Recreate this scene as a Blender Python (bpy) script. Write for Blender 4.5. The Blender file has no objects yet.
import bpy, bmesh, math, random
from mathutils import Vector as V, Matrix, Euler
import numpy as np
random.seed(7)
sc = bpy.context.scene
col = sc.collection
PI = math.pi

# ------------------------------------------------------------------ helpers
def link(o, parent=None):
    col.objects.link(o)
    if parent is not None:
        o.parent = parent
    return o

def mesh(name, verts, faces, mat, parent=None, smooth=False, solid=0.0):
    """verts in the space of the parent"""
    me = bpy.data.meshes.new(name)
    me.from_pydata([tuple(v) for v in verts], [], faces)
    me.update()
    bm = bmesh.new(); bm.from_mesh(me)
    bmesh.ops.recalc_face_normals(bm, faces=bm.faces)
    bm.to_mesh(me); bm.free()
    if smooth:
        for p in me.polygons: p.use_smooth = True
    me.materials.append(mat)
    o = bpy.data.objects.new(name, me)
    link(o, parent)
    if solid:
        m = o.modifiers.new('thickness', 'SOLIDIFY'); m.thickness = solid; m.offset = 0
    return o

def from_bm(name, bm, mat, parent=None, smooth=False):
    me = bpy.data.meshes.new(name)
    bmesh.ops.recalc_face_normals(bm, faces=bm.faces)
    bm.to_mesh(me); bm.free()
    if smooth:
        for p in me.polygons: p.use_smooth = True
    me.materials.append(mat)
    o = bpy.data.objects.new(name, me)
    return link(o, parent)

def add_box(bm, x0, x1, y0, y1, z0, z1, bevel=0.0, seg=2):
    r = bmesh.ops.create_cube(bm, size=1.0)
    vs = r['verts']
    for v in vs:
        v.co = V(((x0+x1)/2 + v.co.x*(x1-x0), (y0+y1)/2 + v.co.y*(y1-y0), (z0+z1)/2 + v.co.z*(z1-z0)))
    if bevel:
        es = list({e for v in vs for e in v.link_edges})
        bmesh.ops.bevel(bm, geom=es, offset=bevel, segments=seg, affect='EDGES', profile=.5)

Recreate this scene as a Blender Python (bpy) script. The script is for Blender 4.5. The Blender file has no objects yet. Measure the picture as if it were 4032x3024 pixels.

**Written request**
Using the data above, reproduce every line exactly.

**Task answer**
Recreate this scene as a Blender Python (bpy) script. Write for Blender 4.5. The Blender file has no objects yet.
import bpy, bmesh, math, random
from mathutils import Vector as V, Matrix, Euler
import numpy as np
random.seed(7)
sc = bpy.context.scene
col = sc.collection
PI = math.pi

# ------------------------------------------------------------------ helpers
def link(o, parent=None):
    col.objects.link(o)
    if parent is not None:
        o.parent = parent
    return o

def mesh(name, verts, faces, mat, parent=None, smooth=False, solid=0.0):
    """verts in the space of the parent"""
    me = bpy.data.meshes.new(name)
    me.from_pydata([tuple(v) for v in verts], [], faces)
    me.update()
    bm = bmesh.new(); bm.from_mesh(me)
    bmesh.ops.recalc_face_normals(bm, faces=bm.faces)
    bm.to_mesh(me); bm.free()
    if smooth:
        for p in me.polygons: p.use_smooth = True
    me.materials.append(mat)
    o = bpy.data.objects.new(name, me)
    link(o, parent)
    if solid:
        m = o.modifiers.new('thickness', 'SOLIDIFY'); m.thickness = solid; m.offset = 0
    return o

def from_bm(name, bm, mat, parent=None, smooth=False):
    me = bpy.data.meshes.new(name)
    bmesh.ops.recalc_face_normals(bm, faces=bm.faces)
    bm.to_mesh(me); bm.free()
    if smooth:
        for p in me.polygons: p.use_smooth = True
    me.materials.append(mat)
    o = bpy.data.objects.new(name, me)
    return link(o, parent)

def add_box(bm, x0, x1, y0, y1, z0, z1, bevel=0.0, seg=2):
    r = bmesh.ops.create_cube(bm, size=1.0)
    vs = r['verts']
    for v in vs:
        v.co = V(((x0+x1)/2 + v.co.x*(x1-x0), (y0+y1)/2 + v.co.y*(y1-y0), (z0+z1)/2 + v.co.z*(z1-z0)))
    if bevel:
        es = list({e for v in vs for e in v.link_edges})
        bmesh.ops.bevel(bm, geom=es, offset=bevel, segments=seg, affect='EDGES', profile=.5)

Recreate this scene as a Blender Python (bpy) script. The script is for Blender 4.5. The Blender file has no objects yet. Measure the picture as if it were 4032x3024 pixels.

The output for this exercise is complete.